Global smartphone sales rose by eight per cent in value terms in the first quarter of this year.

Sales of larger screen devices (5″ and higher) continued to drive year-on-year growth according to data from GfK.

But while handset demand increased seven per cent to 310 million units, a slowdown in demand in China and developed Asian nations dragged down growth, from 19 per cent year-on-year in the fourth quarter of 2014.

GfK says 4G compatible phones are rapidly gaining share – surpassing 50 per cent of the global handset market for the first time. It predicts a 4G ramp-up in China in the second half of 2015 to drive incremental demand.

Kevin Walsh, director of trends and forecasting at GfK, said the weakness in China was caused by a significant slowdown in 3G demand, which was not offset by 4G growth.
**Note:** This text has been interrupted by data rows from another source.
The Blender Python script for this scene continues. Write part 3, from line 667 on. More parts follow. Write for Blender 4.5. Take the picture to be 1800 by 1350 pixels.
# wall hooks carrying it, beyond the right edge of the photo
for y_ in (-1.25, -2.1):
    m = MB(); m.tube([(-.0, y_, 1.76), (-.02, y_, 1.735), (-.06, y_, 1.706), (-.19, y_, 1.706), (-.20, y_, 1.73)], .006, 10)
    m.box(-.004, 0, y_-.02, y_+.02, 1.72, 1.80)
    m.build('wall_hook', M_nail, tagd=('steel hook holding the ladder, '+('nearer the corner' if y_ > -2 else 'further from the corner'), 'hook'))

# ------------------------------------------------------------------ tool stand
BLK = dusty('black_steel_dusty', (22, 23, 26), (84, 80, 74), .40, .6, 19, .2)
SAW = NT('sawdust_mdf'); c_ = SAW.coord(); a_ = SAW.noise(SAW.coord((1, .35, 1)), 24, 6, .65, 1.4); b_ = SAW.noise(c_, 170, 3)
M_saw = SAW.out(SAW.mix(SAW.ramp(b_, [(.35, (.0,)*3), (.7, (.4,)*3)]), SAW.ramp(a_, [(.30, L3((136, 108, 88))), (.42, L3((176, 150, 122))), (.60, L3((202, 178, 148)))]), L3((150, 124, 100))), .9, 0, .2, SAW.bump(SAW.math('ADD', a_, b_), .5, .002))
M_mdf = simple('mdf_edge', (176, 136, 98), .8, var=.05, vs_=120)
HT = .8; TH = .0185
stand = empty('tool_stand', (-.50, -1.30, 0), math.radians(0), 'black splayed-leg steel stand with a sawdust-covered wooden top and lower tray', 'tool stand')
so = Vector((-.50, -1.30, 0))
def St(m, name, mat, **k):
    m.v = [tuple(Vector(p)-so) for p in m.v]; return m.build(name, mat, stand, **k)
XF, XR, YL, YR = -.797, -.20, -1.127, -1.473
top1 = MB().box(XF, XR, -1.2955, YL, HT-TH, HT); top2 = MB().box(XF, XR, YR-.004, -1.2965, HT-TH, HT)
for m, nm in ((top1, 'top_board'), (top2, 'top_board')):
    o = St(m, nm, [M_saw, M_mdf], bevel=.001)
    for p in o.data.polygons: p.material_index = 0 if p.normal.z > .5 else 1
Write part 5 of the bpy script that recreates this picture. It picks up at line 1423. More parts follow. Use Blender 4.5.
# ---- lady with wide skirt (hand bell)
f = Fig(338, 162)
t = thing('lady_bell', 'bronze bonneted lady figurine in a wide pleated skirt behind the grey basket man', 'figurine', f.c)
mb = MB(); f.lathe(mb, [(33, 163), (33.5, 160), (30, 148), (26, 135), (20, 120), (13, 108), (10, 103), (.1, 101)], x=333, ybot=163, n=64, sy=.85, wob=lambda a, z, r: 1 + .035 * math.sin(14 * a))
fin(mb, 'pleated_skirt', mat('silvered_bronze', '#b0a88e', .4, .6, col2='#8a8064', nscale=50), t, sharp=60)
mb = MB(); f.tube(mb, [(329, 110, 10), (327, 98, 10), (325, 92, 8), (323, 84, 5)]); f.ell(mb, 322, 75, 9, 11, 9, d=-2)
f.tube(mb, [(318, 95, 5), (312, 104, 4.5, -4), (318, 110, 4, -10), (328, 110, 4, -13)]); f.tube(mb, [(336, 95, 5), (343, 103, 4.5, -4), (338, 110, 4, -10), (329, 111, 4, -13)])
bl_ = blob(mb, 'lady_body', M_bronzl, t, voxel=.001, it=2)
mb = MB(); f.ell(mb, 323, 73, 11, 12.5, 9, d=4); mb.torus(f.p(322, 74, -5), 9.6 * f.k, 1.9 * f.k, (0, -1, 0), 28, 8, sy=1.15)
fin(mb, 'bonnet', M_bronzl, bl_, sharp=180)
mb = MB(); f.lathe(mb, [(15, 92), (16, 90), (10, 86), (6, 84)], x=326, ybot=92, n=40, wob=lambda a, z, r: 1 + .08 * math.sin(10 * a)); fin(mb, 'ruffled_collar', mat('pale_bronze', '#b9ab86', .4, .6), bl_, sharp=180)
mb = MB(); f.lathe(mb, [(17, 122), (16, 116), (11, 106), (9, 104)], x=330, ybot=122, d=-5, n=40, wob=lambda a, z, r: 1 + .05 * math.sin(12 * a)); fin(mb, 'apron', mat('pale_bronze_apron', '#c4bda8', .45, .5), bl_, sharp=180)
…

“We forecast China to return to growth in the second half of the year, driven by a continued 4G ramp-up. In Developed Asia, the year-on-year decline was caused by tough comparisons with Q1 2014, when demand was pulled forward in Japan due to an upcoming VAT increase in April. We forecast unit demand in Developed Asia to grow by three per cent year-on-year in 2015, driven by Japan and South Korea, which are expected to return to growth in 2Q15.”
Smartphone growth in India and Indonesia is also expected to be helped by an expanding 4G network. In Q1 2015, 4G share in both countries was well below the global average, at four per cent and seven per cent, respectively. GfK forecasts 4G unit share within smartphones to reach seven per cent in India and 10 per cent in Indonesia in 2015.

Q1 2015 saw a continued shift towards larger screen sizes, with sales of 166 million units equating to 47 per cent of the global smartphone market, up from 32 per cent in Q1 2014. In China, where the 4G trend is particularly pronounced, the growth in share to 57 per cent – from 32 per cent in Q1 2014 – was driven by cheaper large screen models flooding into the market.
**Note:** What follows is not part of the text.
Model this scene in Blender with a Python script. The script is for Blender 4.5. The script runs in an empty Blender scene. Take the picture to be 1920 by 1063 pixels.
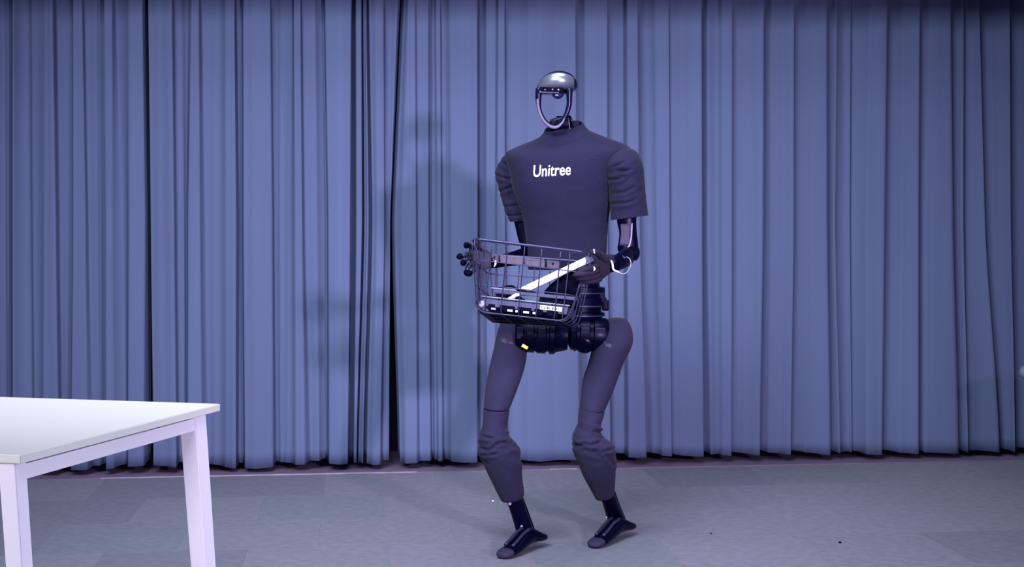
import bpy, bmesh, math, random
from mathutils import Vector, Matrix, noise
from mathutils.bvhtree import BVHTree

random.seed(7)
SC = bpy.context.scene
COL = SC.collection
PI = math.pi

# ------------------------------------------------------------------ camera
FPX, HOR, CAMH = 2600.0, 430.0, 1.146
cam_d = bpy.data.cameras.new('camera')
cam_d.sensor_width = 36.0
cam_d.lens = 36.0 * FPX / 1920.0
cam_d.shift_y = -(531.5 - HOR) / 1920.0
cam_d.clip_end = 60
cam = bpy.data.objects.new('camera', cam_d)
cam.location = (0, 0, CAMH)
cam.rotation_euler = (PI / 2, 0, 0)
COL.objects.link(cam)
SC.camera = cam

# ------------------------------------------------------------------ colour management, world, lights
SC.view_settings.view_transform = 'Standard'
SC.view_settings.look = 'None'
SC.view_settings.exposure = 0.0
SC.view_settings.gamma = 1.0
SC.view_settings.use_curve_mapping = False

W = bpy.data.worlds.new('world')
SC.world = W
W.use_nodes = True
W.node_tree.nodes['Background'].inputs[0].default_value = (0.62, 0.66, 1.0, 1)
W.node_tree.nodes['Background'].inputs[1].default_value = 0.19


def area(name, loc, aim, sx, sy, power, col, spread=180):
    d = bpy.data.lights.new(name, 'AREA')
    d.shape = 'RECTANGLE'
    d.size, d.size_y = sx, sy
    d.energy = power
    d.color = col
    d.spread = math.radians(spread)
    o = bpy.data.objects.new(name, d)
    o.location = loc
    o.rotation_euler = (Vector(aim) - Vector(loc)).to_track_quat('-Z', 'Y').to_euler()
    COL.objects.link(o)
    return o


area('softbox_light', (-1.15, 1.5, 3.5), (0.15, 6.2, 0.2), 2.6, 1.2, 110, (0.92, 0.97, 1.0), 84)
area('overhead_light', (0.1, 4.4, 3.9), (0.1, 4.7, 0.0), 2.4, 1.0, 50, (0.95, 0.96, 1.0), 120)
area('side_light', (2.0, -0.1, 1.78), (0.0, 5.8, 0.9), 0.24, 0.24, 34, (1.0, 0.80, 0.98), 50)
area('left_light', (-3.0, 1.5, 0.9), (-0.86, 2.5, 0.4), 0.6, 0.6, 6, (1.0, 0.97, 0.90), 60)
area('table_fill_light', (2.5, 0.5, 1.3), (-0.8, 2.8, 0.35), 0.7, 0.7, 10, (0.92, 0.90, 1.0), 46)  # unseen fill added to brighten the right end of the table


def P(x, y, Z):
    """point seen at pixel x, y at distance Z in front of the camera"""
    return Vector(((x - 960.0) / FPX * Z, Z, CAMH + (HOR - y) / FPX * Z))


# ------------------------------------------------------------------ materials
def mat(name, col, rough=0.6, metal=0.0, noise_scale=0, noise_amt=0.0, bump=0.0, bump_scale=200.0,
        spec=0.5, coat=0.0, sheen=0.0, stretch=None, emit=None):
    m = bpy.data.materials.new(name)
    m.use_nodes = True
    nt = m.node_tree
    b = nt.nodes['Principled BSDF']
    b.inputs['Base Color'].default_value = (*col, 1)
    b.inputs['Roughness'].default_value = rough
    b.inputs['Metallic'].default_value = metal
    b.inputs['Specular IOR Level'].default_value = spec
    b.inputs['Coat Weight'].default_value = coat
    if max(col[:2]) < 0.03:
        b.inputs['Specular Tint'].default_value = (0.55, 0.52, 1.0, 1)
    b.inputs['Sheen Weight'].default_value = sheen
    tc = nt.nodes.new('ShaderNodeTexCoord')
    src = tc.outputs['Object']
    if stretch:
        mp = nt.nodes.new('ShaderNodeMapping')
        mp.inputs['Scale'].default_value = stretch
        nt.links.new(src, mp.inputs[0])
        src = mp.outputs[0]
    if noise_scale:
        n = nt.nodes.new('ShaderNodeTexNoise')
        n.inputs['Scale'].default_value = noise_scale
        n.inputs['Detail'].default_value = 5
        nt.links.new(src, n.inputs['Vector'])
        r = nt.nodes.new('ShaderNodeValToRGB')
        r.color_ramp.elements[0].position = 0.3
        r.color_ramp.elements[1].position = 0.7
        r.color_ramp.elements[0].color = (*[c * (1 - noise_amt) for c in col], 1)
        r.color_ramp.elements[1].color = (*[min(1, c * (1 + noise_amt)) for c in col], 1)
        nt.links.new(n.outputs[0], r.inputs[0])
        nt.links.new(r.outputs[0], b.inputs['Base Color'])
    if bump:
        n2 = nt.nodes.new('ShaderNodeTexNoise')
        n2.inputs['Scale'].default_value = bump_scale
        n2.inputs['Detail'].default_value = 4
        nt.links.new(src, n2.inputs['Vector'])
        bp = nt.nodes.new('ShaderNodeBump')
        bp.inputs['Strength'].default_value = bump
        bp.inputs['Distance'].default_value = 0.004
        nt.links.new(n2.outputs[0], bp.inputs['Height'])
        nt.links.new(bp.outputs[0], b.inputs['Normal'])
    return m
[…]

GfK forecasts this screen size migration to continue in 2015, with global demand for large screen devices increasing by 30 per cent year-on-year to account for 69 per cent of total smartphone unit demand this year.

Low-end smartphones – those priced in the region of $0-250 – increased share to 56 per cent, up from 52 per cent in Q4 2014, at the expense of the high-end models ($500+), whilst mid-range ($250-500) share remained stable.
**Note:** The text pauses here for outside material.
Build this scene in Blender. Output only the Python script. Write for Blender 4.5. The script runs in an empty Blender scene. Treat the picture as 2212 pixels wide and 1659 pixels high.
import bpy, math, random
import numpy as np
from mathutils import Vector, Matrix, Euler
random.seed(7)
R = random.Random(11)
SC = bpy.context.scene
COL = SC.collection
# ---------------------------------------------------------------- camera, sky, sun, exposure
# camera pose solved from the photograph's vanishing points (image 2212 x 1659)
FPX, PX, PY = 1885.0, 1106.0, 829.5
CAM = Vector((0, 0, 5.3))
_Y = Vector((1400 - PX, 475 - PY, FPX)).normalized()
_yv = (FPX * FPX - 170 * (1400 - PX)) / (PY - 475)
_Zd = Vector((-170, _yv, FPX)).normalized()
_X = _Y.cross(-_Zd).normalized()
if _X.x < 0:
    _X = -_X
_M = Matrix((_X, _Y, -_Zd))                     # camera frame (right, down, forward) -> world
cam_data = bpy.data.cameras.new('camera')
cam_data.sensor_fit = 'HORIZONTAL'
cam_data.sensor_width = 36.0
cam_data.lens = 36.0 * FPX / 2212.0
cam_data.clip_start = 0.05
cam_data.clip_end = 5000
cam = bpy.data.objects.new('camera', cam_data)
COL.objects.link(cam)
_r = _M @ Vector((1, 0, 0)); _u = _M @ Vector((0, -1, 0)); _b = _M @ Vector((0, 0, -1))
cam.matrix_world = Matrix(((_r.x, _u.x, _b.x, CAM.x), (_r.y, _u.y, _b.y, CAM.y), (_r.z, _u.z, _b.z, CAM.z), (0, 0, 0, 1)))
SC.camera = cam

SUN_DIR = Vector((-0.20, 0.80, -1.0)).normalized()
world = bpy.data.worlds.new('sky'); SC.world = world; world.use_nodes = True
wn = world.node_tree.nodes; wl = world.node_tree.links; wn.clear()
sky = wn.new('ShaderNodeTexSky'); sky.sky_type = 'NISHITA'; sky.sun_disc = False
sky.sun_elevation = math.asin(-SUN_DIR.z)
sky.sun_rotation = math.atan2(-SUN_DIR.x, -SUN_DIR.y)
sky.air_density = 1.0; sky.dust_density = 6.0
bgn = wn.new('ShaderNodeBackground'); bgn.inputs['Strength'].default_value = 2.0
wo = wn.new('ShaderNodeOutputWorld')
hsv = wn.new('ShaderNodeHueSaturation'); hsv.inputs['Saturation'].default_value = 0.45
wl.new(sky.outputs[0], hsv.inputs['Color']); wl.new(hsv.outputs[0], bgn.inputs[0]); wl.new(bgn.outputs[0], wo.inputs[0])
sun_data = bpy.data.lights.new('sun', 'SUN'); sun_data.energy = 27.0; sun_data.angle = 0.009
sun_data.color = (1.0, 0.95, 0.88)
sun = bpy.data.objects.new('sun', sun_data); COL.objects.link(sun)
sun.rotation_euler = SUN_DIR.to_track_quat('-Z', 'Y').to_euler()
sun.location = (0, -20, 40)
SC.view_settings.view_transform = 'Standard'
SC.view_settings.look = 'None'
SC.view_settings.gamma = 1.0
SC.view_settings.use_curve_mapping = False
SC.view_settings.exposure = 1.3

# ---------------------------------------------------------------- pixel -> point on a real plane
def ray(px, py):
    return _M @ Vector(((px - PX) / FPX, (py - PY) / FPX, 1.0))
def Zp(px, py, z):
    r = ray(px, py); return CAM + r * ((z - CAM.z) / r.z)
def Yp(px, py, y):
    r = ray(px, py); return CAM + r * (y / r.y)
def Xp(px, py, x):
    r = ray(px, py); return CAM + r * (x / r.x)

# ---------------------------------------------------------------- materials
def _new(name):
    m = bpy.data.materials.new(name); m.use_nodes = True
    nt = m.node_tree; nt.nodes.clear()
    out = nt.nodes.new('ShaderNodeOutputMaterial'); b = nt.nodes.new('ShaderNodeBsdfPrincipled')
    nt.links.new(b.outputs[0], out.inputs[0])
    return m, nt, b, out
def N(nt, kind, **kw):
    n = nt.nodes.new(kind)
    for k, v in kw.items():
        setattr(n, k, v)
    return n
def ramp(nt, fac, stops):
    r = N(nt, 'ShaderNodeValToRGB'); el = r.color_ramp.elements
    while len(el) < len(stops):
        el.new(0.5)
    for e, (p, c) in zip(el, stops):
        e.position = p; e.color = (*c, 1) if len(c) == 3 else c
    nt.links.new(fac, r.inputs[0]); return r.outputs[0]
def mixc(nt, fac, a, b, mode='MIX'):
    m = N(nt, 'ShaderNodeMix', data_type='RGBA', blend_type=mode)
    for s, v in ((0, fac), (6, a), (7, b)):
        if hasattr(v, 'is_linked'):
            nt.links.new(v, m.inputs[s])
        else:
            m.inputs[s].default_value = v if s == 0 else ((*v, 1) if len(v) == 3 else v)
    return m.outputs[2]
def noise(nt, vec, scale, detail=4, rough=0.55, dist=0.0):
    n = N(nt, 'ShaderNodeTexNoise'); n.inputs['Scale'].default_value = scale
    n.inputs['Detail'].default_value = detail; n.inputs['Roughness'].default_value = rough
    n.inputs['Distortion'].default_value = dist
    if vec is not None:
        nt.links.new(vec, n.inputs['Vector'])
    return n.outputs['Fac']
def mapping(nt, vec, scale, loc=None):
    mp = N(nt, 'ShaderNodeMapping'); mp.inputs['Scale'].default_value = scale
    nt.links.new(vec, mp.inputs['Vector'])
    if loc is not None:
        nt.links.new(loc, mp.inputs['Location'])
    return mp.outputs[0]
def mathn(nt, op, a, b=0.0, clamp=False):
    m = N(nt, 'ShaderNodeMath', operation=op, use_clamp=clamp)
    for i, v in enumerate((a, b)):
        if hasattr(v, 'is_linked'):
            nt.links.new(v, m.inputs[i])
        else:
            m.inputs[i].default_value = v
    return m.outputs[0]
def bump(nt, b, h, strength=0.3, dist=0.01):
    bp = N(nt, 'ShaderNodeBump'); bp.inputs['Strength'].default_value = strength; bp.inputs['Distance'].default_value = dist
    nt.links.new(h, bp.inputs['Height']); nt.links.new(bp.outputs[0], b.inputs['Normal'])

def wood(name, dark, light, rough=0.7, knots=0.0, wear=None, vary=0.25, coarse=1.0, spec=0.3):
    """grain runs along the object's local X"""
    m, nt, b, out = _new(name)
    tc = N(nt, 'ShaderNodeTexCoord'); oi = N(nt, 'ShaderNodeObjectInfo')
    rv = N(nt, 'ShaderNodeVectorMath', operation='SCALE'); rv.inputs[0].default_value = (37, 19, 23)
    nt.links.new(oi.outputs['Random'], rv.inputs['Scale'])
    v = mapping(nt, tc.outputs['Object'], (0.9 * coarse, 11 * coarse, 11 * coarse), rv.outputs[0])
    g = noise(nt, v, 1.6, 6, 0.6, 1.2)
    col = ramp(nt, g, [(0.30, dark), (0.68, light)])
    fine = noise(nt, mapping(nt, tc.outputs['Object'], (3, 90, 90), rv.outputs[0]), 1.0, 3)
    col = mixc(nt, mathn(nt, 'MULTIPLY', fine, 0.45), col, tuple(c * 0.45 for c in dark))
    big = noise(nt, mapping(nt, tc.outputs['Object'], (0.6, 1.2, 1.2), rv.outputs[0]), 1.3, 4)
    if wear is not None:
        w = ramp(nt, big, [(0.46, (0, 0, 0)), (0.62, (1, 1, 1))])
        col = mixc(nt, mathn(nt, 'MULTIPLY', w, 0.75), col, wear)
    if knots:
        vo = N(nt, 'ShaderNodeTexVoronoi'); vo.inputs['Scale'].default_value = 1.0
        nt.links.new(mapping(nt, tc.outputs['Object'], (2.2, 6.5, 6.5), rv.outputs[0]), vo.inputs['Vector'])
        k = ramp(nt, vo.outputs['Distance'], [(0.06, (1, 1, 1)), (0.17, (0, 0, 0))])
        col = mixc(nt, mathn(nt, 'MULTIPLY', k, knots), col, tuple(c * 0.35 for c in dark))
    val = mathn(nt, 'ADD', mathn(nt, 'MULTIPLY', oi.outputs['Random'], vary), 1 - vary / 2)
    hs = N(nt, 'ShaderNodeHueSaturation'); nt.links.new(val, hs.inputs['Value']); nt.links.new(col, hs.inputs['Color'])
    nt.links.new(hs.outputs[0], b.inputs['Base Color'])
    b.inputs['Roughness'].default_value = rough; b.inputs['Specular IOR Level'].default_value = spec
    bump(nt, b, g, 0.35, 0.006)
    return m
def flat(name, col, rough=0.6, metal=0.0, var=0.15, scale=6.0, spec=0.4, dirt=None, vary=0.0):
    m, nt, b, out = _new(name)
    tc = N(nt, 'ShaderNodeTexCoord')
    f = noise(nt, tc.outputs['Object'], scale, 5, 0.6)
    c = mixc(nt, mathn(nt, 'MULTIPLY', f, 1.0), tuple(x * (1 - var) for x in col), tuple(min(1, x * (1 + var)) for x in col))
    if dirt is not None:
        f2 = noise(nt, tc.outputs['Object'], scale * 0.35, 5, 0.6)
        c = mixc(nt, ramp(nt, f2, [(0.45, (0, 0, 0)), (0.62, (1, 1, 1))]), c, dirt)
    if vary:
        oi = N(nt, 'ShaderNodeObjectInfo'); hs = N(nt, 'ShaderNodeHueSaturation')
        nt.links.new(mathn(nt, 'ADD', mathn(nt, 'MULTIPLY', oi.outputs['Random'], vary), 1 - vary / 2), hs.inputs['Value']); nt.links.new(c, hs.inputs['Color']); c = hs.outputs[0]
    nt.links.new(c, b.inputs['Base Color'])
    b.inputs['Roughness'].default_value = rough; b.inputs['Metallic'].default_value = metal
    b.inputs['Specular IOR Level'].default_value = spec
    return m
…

GfK forecasts low-end smartphones to gain further share in 2015, helped by continued price erosion in emerging markets.

Walsh added: “GfK forecasts global smartphone unit demand to grow 10 per cent year-on-year in 2015, a slowdown from the 23 per cent growth experienced last year. Emerging Asia is forecast to be the fastest growing region, driven by India and Indonesia, where low smartphone penetration leaves plenty of room for growth.”